Gostaria de saber como devo compreender o significado da expressão «qua literatura» na frase «A literatura, qua literatura, sofre de um processo genético e evolutivo interno à própria literatura».

Resposta:

É uma forma latina que significa «na qualidade de» ou «como tal».

Note-se, porém, que é um latinismo empregado na língua inglesa, mas pouco usado em português.

Pergunta:

Qual o significado da expressão «ele gosta de ficar tisicando»?

Resposta:

No contexto em questão, tisicar significa «importunar».

Trata-se de um verbo, derivado de tísico, «que sofre de tísica, tuberculoso», que na sua origem significa «tornar/ficar tísico» e  se usa também figuradamente nas aceções de «importunar, mortificar, arreliar» (cf. InfopédiaPriberam e dicionário Aulete).

Regista-se também o sinónimo entisicar (cf. ibidem).

Pergunta:

Pode considerar-se que existe rima entre as palavras vivida e pensada?

Resposta:

A relação sonora que se possa estabelecer entre vivida e pensada não chega a constituir uma rima. Com feito, falta um elemento importante, que é ocorrer o mesmo som vocálico a partir da última sílaba tónica dos versos que rimam.

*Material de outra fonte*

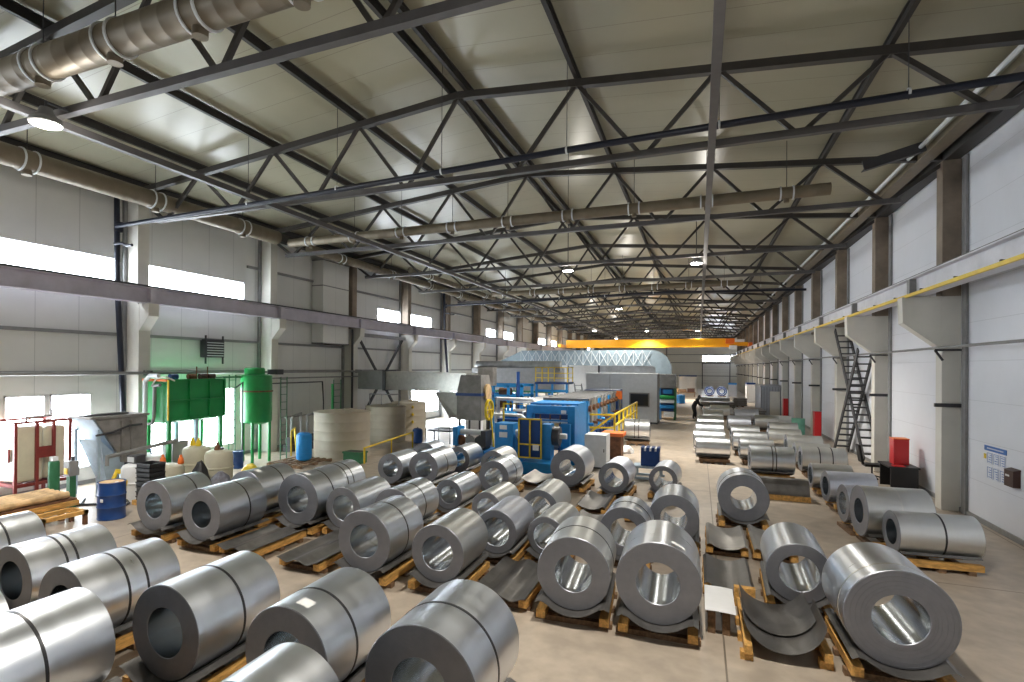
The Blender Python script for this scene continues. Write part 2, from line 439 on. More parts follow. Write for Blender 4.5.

Por exemplo, em duas estrofes do poema do jogral medieval Martim Codax:

Eno sagrado, en Vigo,
bailava corpo velido:
amor hei!

En Vigo, no sagrado,
bailava corpo delgado:
amor hei!

na primeira estrofe, a rima estabelece-se entre Vigo e velido, palavras com as mesmas vogais finais – i-o –, mas consoantes diferentes – g-d. Na segunda estrofe, a terminação é igual: -ado. Estes caso mostram como a relação rimática é determinada pela correspondência vocálica, a partir da vogal que ocorre na última sílaba tónica do verso. Com as palavras graves, a consoante no meio pode ser diferente (rima toante, como na primeira estrofe acima) ou igual (rima consoante, como na segunda estrofe).

Sendo assim, infere-se que vivida e pensada não são palavras que rimem, justamente porque as vogais tónicas são diferentes. Acrescente-se que E. Bechara (Moderna Gramática Portuguesa, 2003, p. 640) define rima tendo em conta a identidade vocálica nas últimas sílabas dos versos de um poema: «Chama-se rima a igualdade ou semelhança de sons pertencentes ao fim das palavras, a partir da sua última vogal tônica.»